The Misses

I went to Chicago this week to see what there was to see. And do a little business. Or the other way around.

At the last second I made the decision to go alone. This Chicago trip was going to be stuffed like a Thanksgiving bird with meetings and rushings around. This trip to Chicago was no place for a baby. This trip was no place for a mommy. So I left them both at home.

There was duality in my decision to introduce the bottle to the babe. I wanted, I didn't want. I felt fine, I felt guilt. I love nursing because it means I am the only one in the world who is keeping the baby alive. I fear nursing because it means I am the only one in the world who is keeping the baby alive. Nursing keeps me sane, and nursing--as it turns out--makes me crazy.

But the minute I said good bye to her, all tucked into the safety of her pod in the car, I missed her. I missed her when I printed out my boarding ticket. Missed her going through security. Missed her waiting at the gate as we boarded to leave east over the fall-imprinted mountain range.

Missed her in Chicago as we walked on the riverfront parkway.

Missed her at dinner with my new BlogHer friends, an exotic mix of all things Asian (the dinner, not the friends). (The friends were an exotic mix of Irish New Yorker, Gay New Yorker, Chicagoan, LA Transplant and a Relief Society President from Herriman, Utah.)

And I missed her that night as I went to bed, when I felt my milk come in.
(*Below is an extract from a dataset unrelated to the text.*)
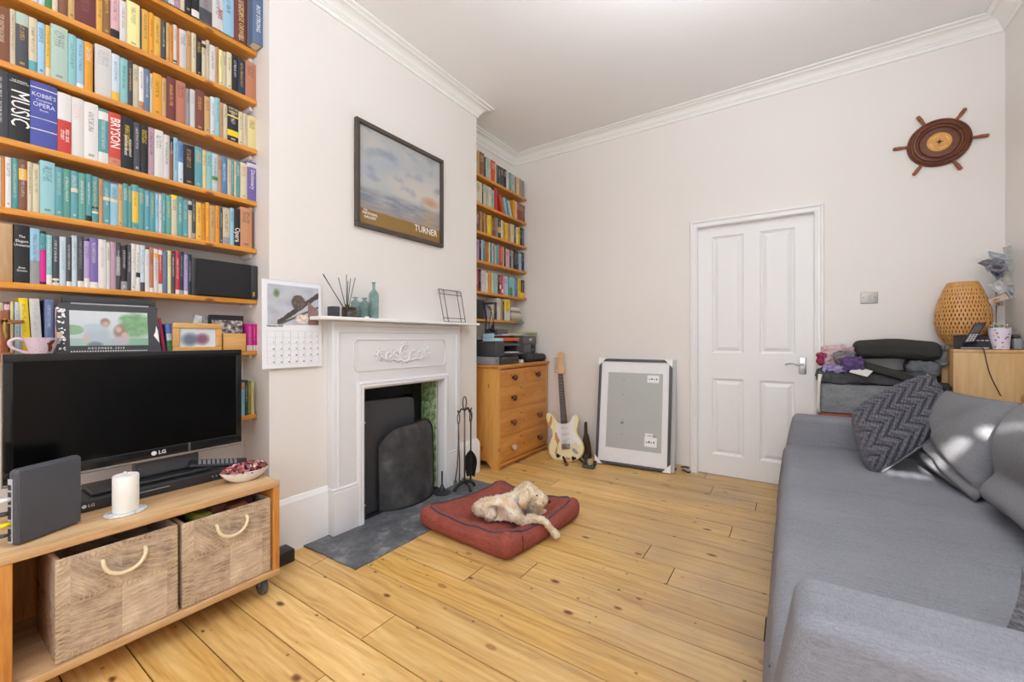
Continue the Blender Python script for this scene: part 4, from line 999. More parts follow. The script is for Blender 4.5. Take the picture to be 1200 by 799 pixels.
basket(.578, .884, 'second hide basket with rope handle, in the right half of the stand', .305)
for k, (y, x, c_, lb) in enumerate(((.66, -1.90, '8a8a40', 'green wrapped packet'), (.72, -1.93, '6a4438', 'brown packet'), (.78, -1.89, '8a5a3a', 'reddish bag'), (.83, -1.95, '4a3c44', 'dark cloth'))):
    bm = NB(); rbox(bm, (x - .05, y - .035, .30), (x + .05, y + .035, .425 + .008 * (k % 2)), .02, 3, 2, M=None, f=lambda p: p + V((.01 * noise.noise(p * 20), .008 * noise.noise(p * 22 + V((3, 3, 3))), .01 * noise.noise(p * 25))))
    tag(obj('packet', bm, plain('packet_' + c_, c_, .5), None, True), lb + ' sticking up inside the right hide basket', 'packet')
# long black box on the floor behind
bm = NB(); rbox(bm, (-2.105, .50, .0), (-2.02, 1.10, .062), .006); sb = thing('floor_speaker_bar', 'long black box on the floor poking out right of the stand', 'box', (-2.06, .8, 0)); obj('case', bm, m_blackplastic, sb, SM)
# television
TX = -2.085
ty0, ty1 = at(3, 415, X=TX).y, at(282.5, 415, X=TX).y
tz0, tz1 = .612, at(282, 409.5, X=TX).z
tv = thing('television', 'flat black television with glossy bezel standing on the pine stand', 'television', (TX, (ty0 + ty1) / 2, .53))
bm = NB(); rbox(bm, (TX - .045, ty0 + .03, tz0 + .03), (TX - .012, ty1 - .03, tz1 - .03), .012); rbox(bm, (TX - .014, ty0, tz0), (TX - .002, ty1, tz1), .004); obj('back_shell', bm, m_blackplastic, tv, SM)
m_gloss = plain('glossy_black_bezel', '18181a', .12, var=.02); 
bm = NB(); wl = .022
for q in ((ty0, ty1, tz1 - .026, tz1), (ty0, ty1, tz0 + .010, tz0 + .046), (ty0, ty0 + wl, tz0 + .046, tz1 - .026), (ty1 - wl, ty1, tz0 + .046, tz1 - .026)): rbox(bm, (TX - .002, q[0], q[2]), (TX + .006, q[1], q[3]), .002)
obj('bezel', bm, m_gloss, tv, SM)
bm = NB(); rbox(bm, (TX - .002, ty0, tz0), (TX + .007, ty1, tz0 + .010), .003); rbox(bm, (TX - .002, ty0 - .003, tz0), (TX + .005, ty0, tz1), .001); obj('trim_strip', bm, plain('taupe_trim', '8a8078', .3, .3), tv, SM)
bm = NB(); box(bm, TX - .001, TX + .003, ty0 + wl, ty1 - wl, tz0 + .046, tz1 - .026); obj('screen', bm, plain('dark_screen', '050505', .18, var=0, spec=.25), tv)
lc = at(185, 541, X=TX + .006)
text('LG', .020, fr((TX + .0063, lc.y + .014, tz0 + .028), (0, 1, 0), (0, 0, 1)), plain('logo_silver', 'd8d8d8', .3), tv, 'logo', bold=.0004)
bm = NB(); lathe(bm, [(.0085, 0), (.0085, .0006), (0, .0007)], fr((TX + .0063, lc.y - .012, tz0 + .028), (0, 1, 0), (0, 0, 1)), 20); obj('logo_disc', bm, plain('logo_silver', 'd8d8d8', .3), tv)
bm = NB(); rbox(bm, (TX - .006, lc.y + .10, tz0 + .012), (TX + .0072, lc.y + .108, tz0 + .046), .001); obj('sensor_window', bm, plain('grey_window', '55514c', .3), tv)
yc = (ty0 + ty1) / 2
bm = NB(); rbox(bm, (-2.15, yc - .02, .545), (-2.10, yc + .19, tz0 + .004), .012, 3); obj('neck', bm, plain('dark_glossy_grey', '47484c', .25), tv, SM)
bm = NB(); rbox(bm, (-2.205, yc - .15, .5305), (-2.05, yc + .22, .546), .006, 3); obj('foot_plate', bm, m_blackplastic, tv, SM)
# player under it
pl_ = thing('disc_player', 'slim black disc player on the pine stand below the television', 'disc player', (-2.1, .6, .49))
y0 = .345; y1 = .80
bm = NB(); rbox(bm, (-2.205, y0, .4905), (-2.022, y1, .530), .004); obj('case', bm, plain('satin_black_case', '2a2b2e', .35), pl_, SM)
bm = NB(); rbox(bm, (-2.022, y0 + .12, .512), (-2.0195, y0 + .26, .516), .001); obj('tray_line', bm, m_lg, pl_); bm = NB()
for k in range(3): lathe(bm, [(.003, 0), (.003, .002), (0, .0025)], fr((-2.022, y1 - .05 + k * .014, .510), (0, 1, 0), (0, 0, 1)), 10)
obj('button_cluster', bm, m_lg, pl_)
text('LG', .014, fr((-2.0215, y0 + .040, .511), (0, 1, 0), (0, 0, 1)), plain('logo_silver', 'd8d8d8', .3), pl_, 'logo')
bm = NB(); lathe(bm, [(.006, 0), (.006, .0006), (0, .0007)], fr((-2.0215, y0 + .022, .511), (0, 1, 0), (0, 0, 1)), 16); obj('logo_disc', bm, plain('logo_silver', 'd8d8d8', .3), pl_)
# candle on marble coaster
cc = at(148.5, 601, Z=.492)
co = thing('marble_coaster', 'round white marble coaster under the candle', 'coaster', (cc.x - .01, cc.y, .49))
def marble():
    t = NT('white_marble'); c = t.coord(); n = t.noise(c, 30, 5, .7); v = t.noise(c, 90, 3)
    return t.fin(t.ramp(t.math('ADD', t.math('MULTIPLY', n, .6), t.math('MULTIPLY', v, .4)), [(.4, '9fa1a8'), (.52, 'dcdde0'), (.7, 'f2f2f2')]), .3)
bm = NB(); lathe(bm, [(.054, 0), (.057, .003), (.056, .008), (0, .009)], T(cc.x - .01, cc.y, .4905), 36, sx=.8); obj('disc', bm, marble(), co, SM)
ca_ = thing('pillar_candle', 'thick white pillar candle with curled wick on a marble coaster', 'candle', (cc.x - .01, cc.y, .4995))
m_wax = NT('white_candle_wax'); m_wax.b.inputs['Subsurface Weight'].default_value = .3; m_wax.b.inputs['Subsurface Radius'].default_value = (.02, .015, .01); m_wax = m_wax.fin('f4f2ec', .5)
bm = NB(); lathe(bm, [(.0335, 0), (.035, .003), (.035, .118), (.033, .122), (.018, .119), (0, .118)], T(cc.x - .01, cc.y, .4998), 40); obj('wax', bm, m_wax, ca_, SM)
bm = NB(); tube(bm, spline([(cc.x - .01, cc.y, .617), (cc.x - .008, cc.y + .002, .628), (cc.x - .006, cc.y - .003, .634), (cc.x - .006, cc.y - .006, .631)], 4, False), .0017, 6); obj('wick', bm, plain('white_wick', 'eceae4', .8), ca_)
# router on its edge
r0 = at(18, 641, Z=.4925); r1 = at(97.5, 611, Z=.4925)
exr = (r1 - r0); RW = exr.length; MR = fr(r0, exr, (0, 0, 1))
rt_ = thing('router', 'big charcoal router standing on edge at the left end of the stand', 'router', tuple(r0.lerp(r1, .5)))
RHt = at(18, 549, X=r0.x).z - .4925
bm = NB(); rbox(bm, (0, 0, -.030), (RW, RHt * .98, 0), .014, 4, M=MR); obj('casing', bm, plain('charcoal_router_plastic', '4a4c54', .5, var=.03), rt_, True)
bm = NB(); rbox(bm, (.006, .006, -.002), (RW - .008, RHt * .98 - .006, .003), .0025, 2, M=MR); 
def grille():
    t = NT('fine_router_grille'); v = t.noise(t.coord(), 900, 1)
    t.bump(v, .25, .001); return t.fin(t.ramp(v, [(.3, '3e4048'), (.7, '50525a')]), .55)
obj('front_grille', bm, grille(), rt_, SM)
bm = NB(); rbox(bm, (-.002, .010, -.024), (.001, RHt * .86, -.010), .0008, M=MR); ps = obj('port_strip', bm, plain('grey_port_strip', 'b9babf', .4), rt_)
bm = NB()
for k in range(8): box(bm, -.0026, -.0018, .016 + k * .021, .031 + k * .021, -.0225, -.0115, M=MR)
obj('port', bm, m_blackplastic, ps)
for i, (zz, cn, cc_, r_, lb) in enumerate(((.137, 'white_cable', 'e6e6e6', .0045, 'white cable plugged high into the router'), (.098, 'black_cable', '34353a', .0042, 'black cable plugged mid height into the router'), (.066, 'yellow_cable', 'e8d000', .0048, 'yellow network cable plugged into the router'), (.036, 'grey_cable', '3a3f48', .003, 'thin dark grey cable plugged low into the router'))):
    p = MR @ V((-.001, zz, -.017)); bm = NB()
    L = [p, p + V((-.012, -.03, -.001)), p + V((-.03, -.10, -.012)), p + V((-.07, -.20, -.05)), V((-2.10 - .03 * i, -.06 - .04 * i, .45)), V((-2.19 - .03 * i, -.12 - .05 * i, .30)), V((-2.24 - .03 * i, -.16 - .06 * i, .01))]
    tube(bm, spline([tuple(q) for q in L], 5, False), r_, 8); o = thing('cable', lb, 'cable', tuple(p)); obj('lead', bm, plain(cn, cc_, .45), o, True)
    bm = NB(); e_ = MR.to_3x3() @ V((-1, 0, 0)); tube(bm, [p, p + e_ * .012, p + e_ * .022], [r_ * 1.5, r_ * 1.5, r_], 8); obj('plug', bm, plain(cn, cc_, .45), o, True)
# white potpourri bowl
bc = V((-1.925, .835, .4905))
bo = thing('fluted_bowl', 'white fluted oval bowl heaped with dried petals, right end of stand', 'bowl', tuple(bc))
bm = NB(); ff = lambda a, z: 1 + .028 * math.cos(a * 30) * min(1, z / .03)
lathe(bm, [(.036, 0), (.040, .002), (.058, .014), (.072, .030), (.080, .044), (.082, .047), (.079, .047), (.066, .028), (.0, .012)], T(*bc), 120, sx=.72, sy=1.12, rf=ff); obj('body', bm, plain('white_glaze', 'ececea', .25), bo, True)
m_pet = [plain('petal_' + c_, c_, .7) for c_ in ('7d2236', '9c3a4c', 'b8707a', 'dcb8a4', '5a1c34', 'a84c40', 'c9909a')]
bm = NB(); R_ = random.Random(5)
for k in range(360):
    a = R_.random() * 2 * PI; q = math.sqrt(R_.random()); z = .040 + .022 * (1 - q * q) + R_.random() * .010
    M = T(bc.x + .056 * q * math.cos(a), bc.y + .086 * q * math.sin(a), bc.z + z) @ Matrix.Rotation(R_.random() * 6, 4, 'Z') @ Matrix.Rotation(R_.uniform(-.9, .9), 4, 'X') @ Matrix.Rotation(R_.uniform(-.9, .9), 4, 'Y')
    L = R_.uniform(.007, .013); w_ = L * R_.uniform(.5, .9)
    vs = [bm.verts.new(M @ V(q_)) for q_ in ((-L, 0, 0), (-L * .3, w_, .003), (L * .6, w_ * .7, .002), (L, 0, .004), (L * .6, -w_ * .7, .002), (-L * .3, -w_, .003))]
    face(bm, vs, R_.randrange(7))
tag(obj('petals', bm, m_pet), 'dark red and pink dried petals heaped in the fluted white bowl', 'petals', kind='stuff')
bm = NB(); lathe(bm, [(.0, .020), (.052, .020), (.058, .038), (.0, .050)], T(*bc), 40, sx=.72, sy=1.1); obj('petal_bed', bm, m_pet[0], bo, True)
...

In the morning I met up with everyone at breakfast. We were an instant family of a corporate nature. It was like sharing the breakfast table with my siblings, teasing and story telling--a comfortable mix of two. While following a conversation, my eyes caught a baby newborn bouncing around at the next table. My instincts made me believe I could go ask the mother if I could please breastfeed her fussy baby, my lucidity made me stay put.

But just for a second or two? I battled and day dreamed of nursing.
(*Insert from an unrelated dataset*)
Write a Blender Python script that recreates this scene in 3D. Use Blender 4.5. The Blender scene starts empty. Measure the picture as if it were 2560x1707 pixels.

When the day was done--a day of Pollack-like splats of conversation all over the place, I arrived at the airport to come home. My chest was tight with a two-day milk supply. It spared no pain in reminding me about home, about that baby and mom I had left behind. I could feel it pulsating with desire for relief. Ease. Draining.

On the plane ride home a man sat next to me. He was the same age as my dad. He looked like my dad. About thirty two minutes into the flight I started to miss my dad too. I had an extra newspaper and asked if he wanted to read it. He did. As I sat there my instincts told me to look at his hands, just to see if they were the same hands as my dad. I miss my dad's oval fingers and flat nails--hangnails that are promptly removed with his squinty eyes and precise teeth. But when I looked, the man sitting next to me had skinny hands with triangular nails.

Then he fell asleep. I could tell by his breathing and expanded body. Somehow his large chest slumped over and started to push against mine. It hurt. Oh, how it hurt.

But the missing. That hurt worse.

When I was home I checked on The Chief. He was curled up into a ball at the bottom of the bed. I moved him back to his proper place and tucked him in. Then I slowly opened the nursery door and peaked into the crib. I found her on her side--her white silky blanket tucked below her chin. I thought about all the things I could do to relieve my chest of the heaviness but decided to wake her up and give her the honor. It's all for her anyway.

And in the milk-letting, the mom was home again.

I am c jane and I am glad to be home. Like always.